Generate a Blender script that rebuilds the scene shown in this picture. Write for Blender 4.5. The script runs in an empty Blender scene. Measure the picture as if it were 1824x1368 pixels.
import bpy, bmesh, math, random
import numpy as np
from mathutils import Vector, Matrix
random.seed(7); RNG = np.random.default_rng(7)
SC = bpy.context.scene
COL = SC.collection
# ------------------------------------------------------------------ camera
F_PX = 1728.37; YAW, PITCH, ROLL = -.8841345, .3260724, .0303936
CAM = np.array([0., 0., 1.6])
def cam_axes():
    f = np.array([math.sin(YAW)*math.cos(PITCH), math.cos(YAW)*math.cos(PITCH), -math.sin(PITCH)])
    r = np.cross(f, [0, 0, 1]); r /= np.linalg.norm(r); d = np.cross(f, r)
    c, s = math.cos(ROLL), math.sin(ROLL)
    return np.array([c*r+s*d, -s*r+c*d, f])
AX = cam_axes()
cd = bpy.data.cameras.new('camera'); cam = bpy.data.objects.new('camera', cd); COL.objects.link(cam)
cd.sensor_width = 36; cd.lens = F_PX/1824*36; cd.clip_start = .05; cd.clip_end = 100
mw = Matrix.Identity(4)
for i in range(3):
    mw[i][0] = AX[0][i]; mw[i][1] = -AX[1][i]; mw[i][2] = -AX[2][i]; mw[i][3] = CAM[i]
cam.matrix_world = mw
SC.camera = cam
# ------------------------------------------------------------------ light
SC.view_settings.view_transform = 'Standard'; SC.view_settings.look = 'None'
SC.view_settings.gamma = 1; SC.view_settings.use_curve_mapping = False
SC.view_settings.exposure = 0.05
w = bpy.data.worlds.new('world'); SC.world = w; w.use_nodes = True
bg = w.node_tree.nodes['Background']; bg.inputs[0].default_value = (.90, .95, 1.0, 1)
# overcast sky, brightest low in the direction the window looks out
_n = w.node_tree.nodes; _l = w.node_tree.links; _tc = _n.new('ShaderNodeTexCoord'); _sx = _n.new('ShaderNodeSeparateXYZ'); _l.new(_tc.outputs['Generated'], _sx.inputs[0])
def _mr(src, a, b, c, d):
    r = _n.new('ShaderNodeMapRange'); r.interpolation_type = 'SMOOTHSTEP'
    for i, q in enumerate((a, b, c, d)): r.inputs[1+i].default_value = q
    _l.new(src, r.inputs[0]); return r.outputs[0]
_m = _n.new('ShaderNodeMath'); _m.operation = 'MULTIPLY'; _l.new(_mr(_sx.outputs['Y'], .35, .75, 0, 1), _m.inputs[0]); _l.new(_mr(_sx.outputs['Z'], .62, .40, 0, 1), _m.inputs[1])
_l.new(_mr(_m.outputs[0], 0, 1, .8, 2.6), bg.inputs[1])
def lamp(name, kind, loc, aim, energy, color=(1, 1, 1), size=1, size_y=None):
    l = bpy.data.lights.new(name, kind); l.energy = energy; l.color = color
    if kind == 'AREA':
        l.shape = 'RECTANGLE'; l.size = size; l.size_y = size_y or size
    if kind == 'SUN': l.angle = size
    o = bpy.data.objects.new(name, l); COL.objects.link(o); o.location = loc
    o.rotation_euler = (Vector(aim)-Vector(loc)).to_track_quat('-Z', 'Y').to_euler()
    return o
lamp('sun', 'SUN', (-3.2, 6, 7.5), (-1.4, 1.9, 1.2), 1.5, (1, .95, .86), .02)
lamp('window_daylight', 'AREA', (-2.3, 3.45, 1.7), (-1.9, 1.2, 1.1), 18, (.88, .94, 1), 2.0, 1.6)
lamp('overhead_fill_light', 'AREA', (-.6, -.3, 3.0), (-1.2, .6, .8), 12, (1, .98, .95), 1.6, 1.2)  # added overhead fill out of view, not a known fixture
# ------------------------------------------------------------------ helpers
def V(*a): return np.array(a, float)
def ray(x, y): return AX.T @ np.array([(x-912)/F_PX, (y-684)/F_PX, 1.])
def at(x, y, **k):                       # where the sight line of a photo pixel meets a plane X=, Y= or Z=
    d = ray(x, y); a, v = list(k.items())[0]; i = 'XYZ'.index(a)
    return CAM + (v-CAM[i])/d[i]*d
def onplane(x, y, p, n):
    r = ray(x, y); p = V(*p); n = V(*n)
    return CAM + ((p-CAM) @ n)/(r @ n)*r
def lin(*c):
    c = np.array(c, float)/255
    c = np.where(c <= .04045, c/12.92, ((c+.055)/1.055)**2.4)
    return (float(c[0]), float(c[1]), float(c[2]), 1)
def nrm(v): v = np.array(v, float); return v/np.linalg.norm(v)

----

Requirements: Print the material once more, exactly.

Answer to the task:
Generate a Blender script that rebuilds the scene shown in this picture. Write for Blender 4.5. The script runs in an empty Blender scene. Measure the picture as if it were 1824x1368 pixels.
import bpy, bmesh, math, random
import numpy as np
from mathutils import Vector, Matrix
random.seed(7); RNG = np.random.default_rng(7)
SC = bpy.context.scene
COL = SC.collection
# ------------------------------------------------------------------ camera
F_PX = 1728.37; YAW, PITCH, ROLL = -.8841345, .3260724, .0303936
CAM = np.array([0., 0., 1.6])
def cam_axes():
    f = np.array([math.sin(YAW)*math.cos(PITCH), math.cos(YAW)*math.cos(PITCH), -math.sin(PITCH)])
    r = np.cross(f, [0, 0, 1]); r /= np.linalg.norm(r); d = np.cross(f, r)
    c, s = math.cos(ROLL), math.sin(ROLL)
    return np.array([c*r+s*d, -s*r+c*d, f])
AX = cam_axes()
cd = bpy.data.cameras.new('camera'); cam = bpy.data.objects.new('camera', cd); COL.objects.link(cam)
cd.sensor_width = 36; cd.lens = F_PX/1824*36; cd.clip_start = .05; cd.clip_end = 100
mw = Matrix.Identity(4)
for i in range(3):
    mw[i][0] = AX[0][i]; mw[i][1] = -AX[1][i]; mw[i][2] = -AX[2][i]; mw[i][3] = CAM[i]
cam.matrix_world = mw
SC.camera = cam
# ------------------------------------------------------------------ light
SC.view_settings.view_transform = 'Standard'; SC.view_settings.look = 'None'
SC.view_settings.gamma = 1; SC.view_settings.use_curve_mapping = False
SC.view_settings.exposure = 0.05
w = bpy.data.worlds.new('world'); SC.world = w; w.use_nodes = True
bg = w.node_tree.nodes['Background']; bg.inputs[0].default_value = (.90, .95, 1.0, 1)
# overcast sky, brightest low in the direction the window looks out
_n = w.node_tree.nodes; _l = w.node_tree.links; _tc = _n.new('ShaderNodeTexCoord'); _sx = _n.new('ShaderNodeSeparateXYZ'); _l.new(_tc.outputs['Generated'], _sx.inputs[0])
def _mr(src, a, b, c, d):
    r = _n.new('ShaderNodeMapRange'); r.interpolation_type = 'SMOOTHSTEP'
    for i, q in enumerate((a, b, c, d)): r.inputs[1+i].default_value = q
    _l.new(src, r.inputs[0]); return r.outputs[0]
_m = _n.new('ShaderNodeMath'); _m.operation = 'MULTIPLY'; _l.new(_mr(_sx.outputs['Y'], .35, .75, 0, 1), _m.inputs[0]); _l.new(_mr(_sx.outputs['Z'], .62, .40, 0, 1), _m.inputs[1])
_l.new(_mr(_m.outputs[0], 0, 1, .8, 2.6), bg.inputs[1])
def lamp(name, kind, loc, aim, energy, color=(1, 1, 1), size=1, size_y=None):
    l = bpy.data.lights.new(name, kind); l.energy = energy; l.color = color
    if kind == 'AREA':
        l.shape = 'RECTANGLE'; l.size = size; l.size_y = size_y or size
    if kind == 'SUN': l.angle = size
    o = bpy.data.objects.new(name, l); COL.objects.link(o); o.location = loc
    o.rotation_euler = (Vector(aim)-Vector(loc)).to_track_quat('-Z', 'Y').to_euler()
    return o
lamp('sun', 'SUN', (-3.2, 6, 7.5), (-1.4, 1.9, 1.2), 1.5, (1, .95, .86), .02)
lamp('window_daylight', 'AREA', (-2.3, 3.45, 1.7), (-1.9, 1.2, 1.1), 18, (.88, .94, 1), 2.0, 1.6)
lamp('overhead_fill_light', 'AREA', (-.6, -.3, 3.0), (-1.2, .6, .8), 12, (1, .98, .95), 1.6, 1.2)  # added overhead fill out of view, not a known fixture
# ------------------------------------------------------------------ helpers
def V(*a): return np.array(a, float)
def ray(x, y): return AX.T @ np.array([(x-912)/F_PX, (y-684)/F_PX, 1.])
def at(x, y, **k):                       # where the sight line of a photo pixel meets a plane X=, Y= or Z=
    d = ray(x, y); a, v = list(k.items())[0]; i = 'XYZ'.index(a)
    return CAM + (v-CAM[i])/d[i]*d
def onplane(x, y, p, n):
    r = ray(x, y); p = V(*p); n = V(*n)
    return CAM + ((p-CAM) @ n)/(r @ n)*r
def lin(*c):
    c = np.array(c, float)/255
    c = np.where(c <= .04045, c/12.92, ((c+.055)/1.055)**2.4)
    return (float(c[0]), float(c[1]), float(c[2]), 1)
def nrm(v): v = np.array(v, float); return v/np.linalg.norm(v)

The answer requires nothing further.